The Federal Bureau of Investigation reopened the case in May 2004 to determine if other individuals were involved.
"When the FBI reopened the case, here’s how it happened: A filmmaker in New Orleans had evidence more people were involved but didn’t have legal statute to reopen it. He drove from New Orleans to Kansas City, Kansas, where he met Alvin Sykes," Tell said. "They went to the downtown branch of the Kansas City, Missouri, Public Library. Alvin showed him the law books that had the statute that gave FBI clearance to reopen the case. They drove from Kansas City to Chicago, where they met with Mamie Till-Mobley and asked for her blessing.
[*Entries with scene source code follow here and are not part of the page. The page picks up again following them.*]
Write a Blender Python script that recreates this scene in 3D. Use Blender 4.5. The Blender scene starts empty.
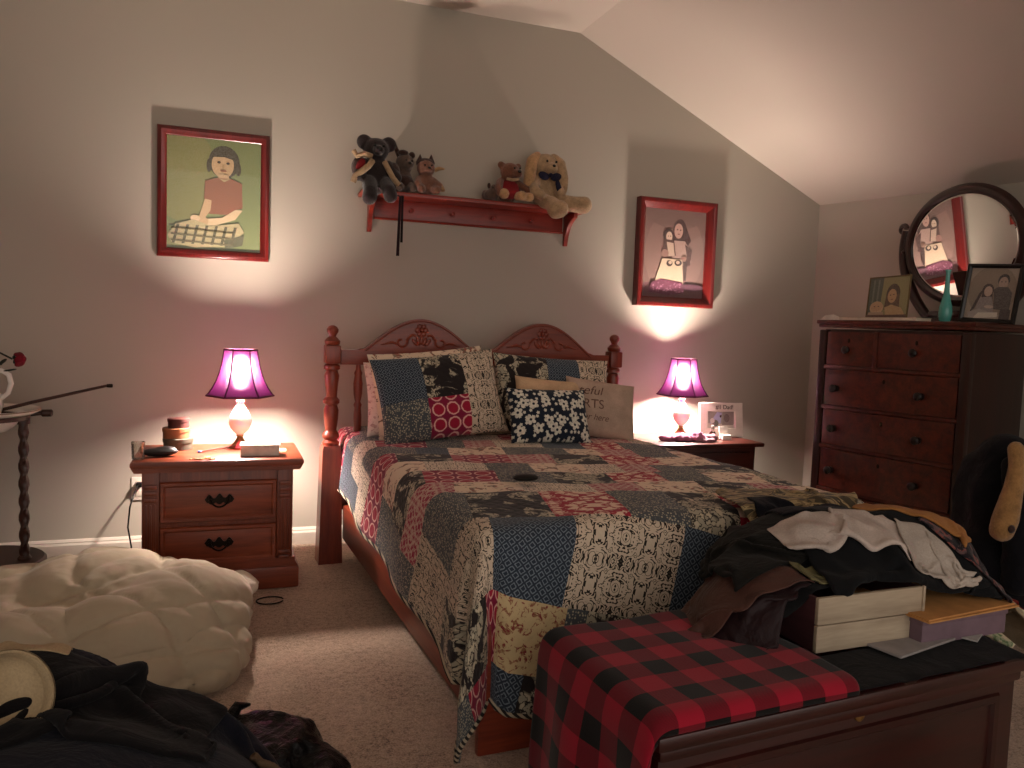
import bpy, bmesh, math, random
import numpy as np
from mathutils import Vector, Matrix, noise as mnoise
PI = math.pi
S = bpy.context.scene
COL = S.collection

# ------------------------------------------------------------------ camera, world, exposure
_yaw, _pitch, _roll, _f = .3552, .0724, -.0355, 788.0
_cy, _sy, _cp, _sp = math.cos(_yaw), math.sin(_yaw), math.cos(_pitch), math.sin(_pitch)
_fwd = Vector((_sy * _cp, _cy * _cp, -_sp)); _r = Vector((_cy, -_sy, 0)); _d = _fwd.cross(_r)
_cr, _sr = math.cos(_roll), math.sin(_roll)
_right = _cr * _r + _sr * _d; _down = -_sr * _r + _cr * _d
cam = bpy.data.objects.new('camera', bpy.data.cameras.new('camera'))
COL.objects.link(cam)
cam.matrix_world = Matrix(((_right.x, -_down.x, -_fwd.x, 0), (_right.y, -_down.y, -_fwd.y, 0), (_right.z, -_down.z, -_fwd.z, 1.2), (0, 0, 0, 1)))
cam.data.sensor_width = 36; cam.data.lens = _f * 36 / 1024; cam.data.clip_start = .02
S.camera = cam
w = bpy.data.worlds.new('world'); S.world = w; w.use_nodes = True
w.node_tree.nodes['Background'].inputs[0].default_value = (1.0, .90, .82, 1)
w.node_tree.nodes['Background'].inputs[1].default_value = .85
S.view_settings.view_transform = 'Standard'; S.view_settings.look = 'None'
S.view_settings.gamma = 1; S.view_settings.use_curve_mapping = False
S.view_settings.exposure = 0.65
BULB = 1650.0                       # radiance of the two lamp bulbs
BULB_COL = (1, .835, .72)
try:
    S.cycles.use_denoising = True
    S.cycles.max_bounces = 10; S.cycles.diffuse_bounces = 6; S.cycles.transmission_bounces = 8
    S.cycles.sample_clamp_indirect = 6.0
except Exception: pass

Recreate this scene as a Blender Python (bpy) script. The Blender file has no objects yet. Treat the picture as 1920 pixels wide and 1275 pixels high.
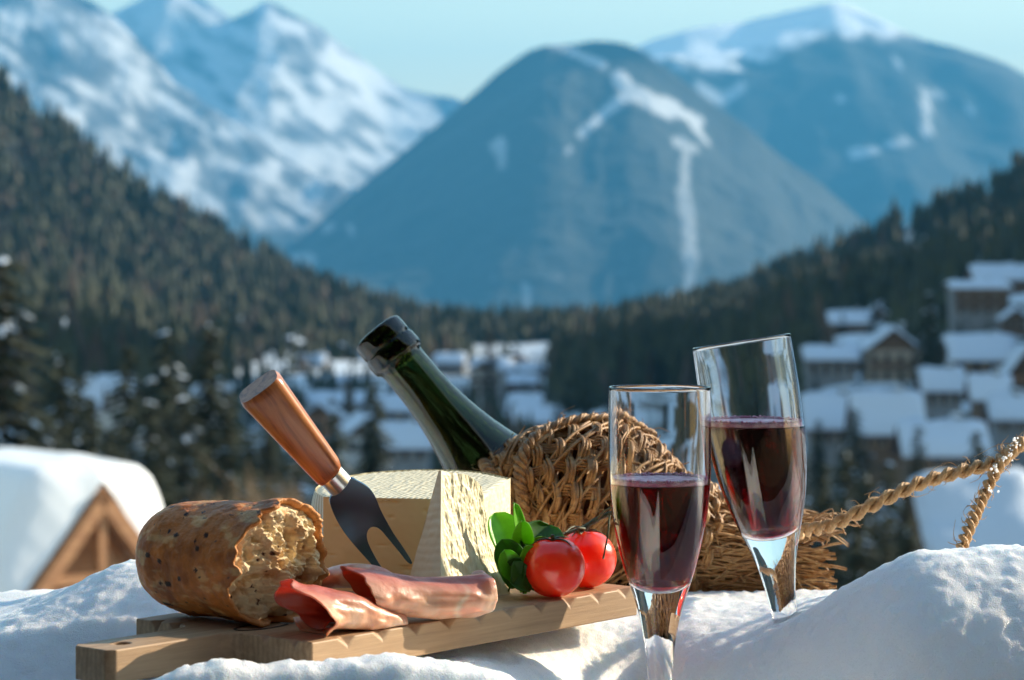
import bpy, bmesh, math, random
import numpy as np
from mathutils import Vector, Matrix
R = math.radians
random.seed(7)
rng = np.random.default_rng(11)
scene = bpy.context.scene
col = scene.collection

# ------------------------------------------------------------------ camera, world, sun, exposure
F = 4400.0; Y0 = 520.0; H = 0.163           # focal length and horizon row of a 1920 wide frame, eye height over the board
cd = bpy.data.cameras.new('camera'); cam = bpy.data.objects.new('camera', cd); col.objects.link(cam)
cam.location = (0, 0, H); cam.rotation_euler = (R(90), 0, 0)
cd.sensor_width = 36; cd.lens = 36 * F / 1920; cd.shift_y = -(637.5 - Y0) / 1920
cd.clip_start = 0.05; cd.clip_end = 60000
cd.dof.use_dof = True; cd.dof.focus_distance = 1.17; cd.dof.aperture_fstop = 15.0
scene.camera = cam
SUN_EL, SUN_AZ = 24.0, 64.0                  # azimuth clockwise from +Y
w = bpy.data.worlds.new('World'); scene.world = w; w.use_nodes = True
nt = w.node_tree; bg = nt.nodes['Background']
sky = nt.nodes.new('ShaderNodeTexSky'); sky.sky_type = 'NISHITA'; sky.sun_disc = False
sky.sun_elevation = R(SUN_EL); sky.sun_rotation = R(SUN_AZ)
sky.altitude = 1200; sky.air_density = 2.1; sky.dust_density = 0.5; sky.ozone_density = 1.5
nt.links.new(sky.outputs[0], bg.inputs[0]); bg.inputs[1].default_value = 0.118
sl = bpy.data.lights.new('sun', 'SUN'); sun = bpy.data.objects.new('sun', sl); col.objects.link(sun)
sl.energy = 5.0; sl.angle = R(0.5); sl.color = (1.0, 0.86, 0.66)
SD = Vector((math.sin(R(SUN_AZ)) * math.cos(R(SUN_EL)), math.cos(R(SUN_AZ)) * math.cos(R(SUN_EL)), math.sin(R(SUN_EL))))
sun.rotation_euler = SD.to_track_quat('Z', 'Y').to_euler()
scene.view_settings.view_transform = 'Standard'; scene.view_settings.look = 'None'
scene.view_settings.exposure = 1.2; scene.view_settings.gamma = 1.0
scene.render.engine = 'CYCLES'
cy = scene.cycles
cy.use_denoising = True
cy.max_bounces = 14; cy.transmission_bounces = 14; cy.transparent_max_bounces = 12; cy.glossy_bounces = 6
cy.diffuse_bounces = 4; cy.volume_bounces = 0; cy.sample_clamp_indirect = 6.0; cy.blur_glossy = 0.0
cy.caustics_refractive = True; cy.caustics_reflective = True

# ------------------------------------------------------------------ helpers
def P(px, py, Z): return Vector(((px - 960) / F * Z, Z, H - (py - Y0) / F * Z))
def G(px, py, z=0.0):
    Z = (H - z) * F / (py - Y0); return P(px, py, Z)
def _hash(ix, iy, iz, seed):
    h = (ix * 374761393 + iy * 668265263 + iz * 2147483647 + seed * 1274126177) & 0xFFFFFFFF
    h = ((h ^ (h >> 13)) * 1274126177) & 0xFFFFFFFF
    h = ((h ^ (h >> 16)) * 2246822519) & 0xFFFFFFFF
    return ((h ^ (h >> 15)) & 0xFFFFFF) / float(0xFFFFFF)
def vn(p, seed=0):
    p = np.asarray(p, float); i = np.floor(p).astype(np.int64); f = p - i; f = f * f * f * (f * (f * 6 - 15) + 10)
    o = 0
    for dx in (0, 1):
        for dy in (0, 1):
            for dz in (0, 1):
                wgt = (f[..., 0] if dx else 1 - f[..., 0]) * (f[..., 1] if dy else 1 - f[..., 1]) * (f[..., 2] if dz else 1 - f[..., 2])
                o = o + wgt * _hash(i[..., 0] + dx, i[..., 1] + dy, i[..., 2] + dz, seed)
    return o * 2 - 1
def fbm(p, oct=4, seed=0, gain=0.5, ridged=False):
    p = np.asarray(p, float); a = 1.0; s = 0; tot = 0
    for k in range(oct):
        n = vn(p * (2.03 ** k) + 17.3 * k, seed + k)
        if ridged: n = 1 - 2 * np.abs(n)
        s = s + a * n; tot += a; a *= gain
    return s / tot
def sstep(a, b, x):
    t = np.clip((x - a) / (b - a), 0, 1); return t * t * (3 - 2 * t)
def link(o, parent=None):
    col.objects.link(o)
    if parent is not None: o.parent = parent
    return o
def tag(o, label=None, cat=None, group=None, kind=None):
    if label: o['label'] = label
    if cat: o['category'] = cat
    if group: o['group'] = group
    if kind: o['kind'] = kind
    return o
def empty(name, loc=(0, 0, 0), rot=(0, 0, 0)):
    o = bpy.data.objects.new(name, None); o.empty_display_size = 0.01; link(o); o.location = loc; o.rotation_euler = rot; return o
def new_mesh(name, verts, faces, mats, smooth=True, cols=None, mi=None):
    me = bpy.data.meshes.new(name)
    if isinstance(verts, np.ndarray): verts = verts.tolist()
    if isinstance(faces, np.ndarray): faces = faces.tolist()
    me.from_pydata(verts, [], faces)
    for m in (mats if isinstance(mats, (list, tuple)) else [mats]): me.materials.append(m)
    if smooth: me.polygons.foreach_set('use_smooth', [True] * len(me.polygons))
    if mi is not None: me.polygons.foreach_set('material_index', mi)
    if cols is not None:
        a = me.color_attributes.new('Col', 'FLOAT_COLOR', 'POINT')
        c = np.ones((len(verts), 4)); cc = np.asarray(cols, float)
        if cc.ndim == 1: cc = np.repeat(cc[:, None], 3, 1)
        c[:, :3] = cc; a.data.foreach_set('color', c.ravel())
    me.update(); return me
def obj(name, verts, faces, mats, parent=None, smooth=True, cols=None, mi=None):
    return link(bpy.data.objects.new(name, new_mesh(name, verts, faces, mats, smooth, cols, mi)), parent)
def grid_faces(nu, nv, cu=False, cv=False, off=0):
    U = nu if cu else nu - 1; V = nv if cv else nv - 1
    i, j = np.meshgrid(np.arange(U), np.arange(V), indexing='ij'); i2 = (i + 1) % nu; j2 = (j + 1) % nv
    return (np.stack([i * nv + j, i2 * nv + j, i2 * nv + j2, i * nv + j2], -1).reshape(-1, 4) + off).tolist()
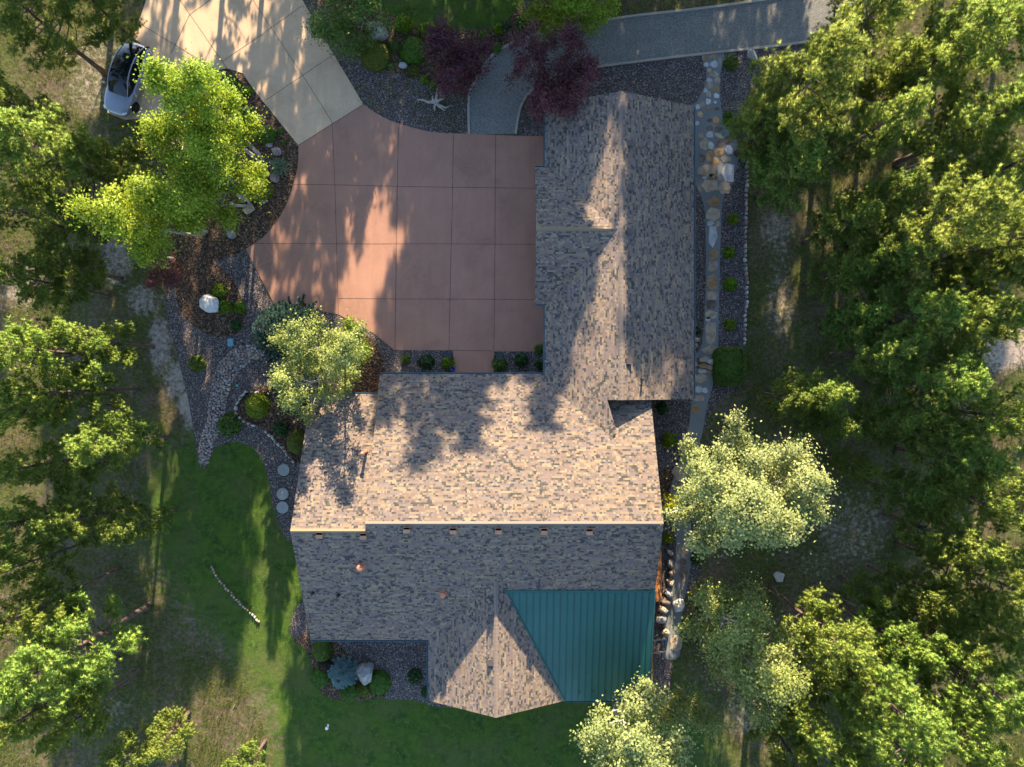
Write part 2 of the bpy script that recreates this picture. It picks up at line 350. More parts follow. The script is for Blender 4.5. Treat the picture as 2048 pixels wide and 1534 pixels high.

She said 'yes.' They drove directly to Oxford, Mississippi, to the FBI office where Dale Killinger opened the case."
The FBI never investigated Till's murder prior to 2004.
"In March 2006, the FBI announced that information developed in its exhaustive investigation confirmed the Department of Justice's earlier conclusion that the five-year statute of limitations on any potential federal criminal civil rights violation had expired, thereby precluding federal prosecution of this case," according to the FBI's website.
'One History, Two Versions'
A companion exhibit to Till's titled “One History, Two Versions" is partially a reminder that racial injustice is not an experience of the past.
"We're talking in 'One History, Two Versions' about things that are happening today — violence against Black people that is very recent, from Trayvon Martin to Breonna Taylor to George Floyd — but also some of the more positive parts of Emmett and Mamie’s story, like the love between a mother and her son," said Sydney Pursel, a curator for the Spencer Museum of Art.
The title of the companion exhibit came about because Till's murder was covered differently in two different newspapers at the time.
The curators of the art, which includes some work from local artists, wanted to pair art and conversations with the traveling show.
The mixed feelings Nunnelly felt processing Till's murder as a teenager are in a way comparative to his feelings after taking the traveling exhibit in.
"The timing of this never left me, so I don’t know whether to be happy that there’s an event commemorating it or re-sad," Nunnelly said.
Lawrence, Kansas, is the seventh stop for Till's exhibit.
The next stop hasn't been confirmed yet, but the Spencer Museum of Art will have it on display until May 19.
"This exhibit is carrying forward the work Mamie started in Chicago in 1955 when she said let the world see," Tell said.
The world has seen and heard every grueling part of Till’s story.
When you’re all grown up now like Nunnelly, Till’s story isn’t just a part of history books — it was a part of his life.
"James Weldon Johnson said it best, 'Lest we forget,'" Nunnelly said. "Somehow there was a feeling we should never remember this."
Carolyn Bryant, the white woman whose accusation led to the lynching of Emmett Till, died in April of 2023.
Her death is a reminder we are not that far removed from this part of history.
The Spencer Museum of Art will host a discussion with Emmett Till’s cousin who witnessed his kidnapping.
The event is scheduled for April 24. More details will be released in the next several weeks.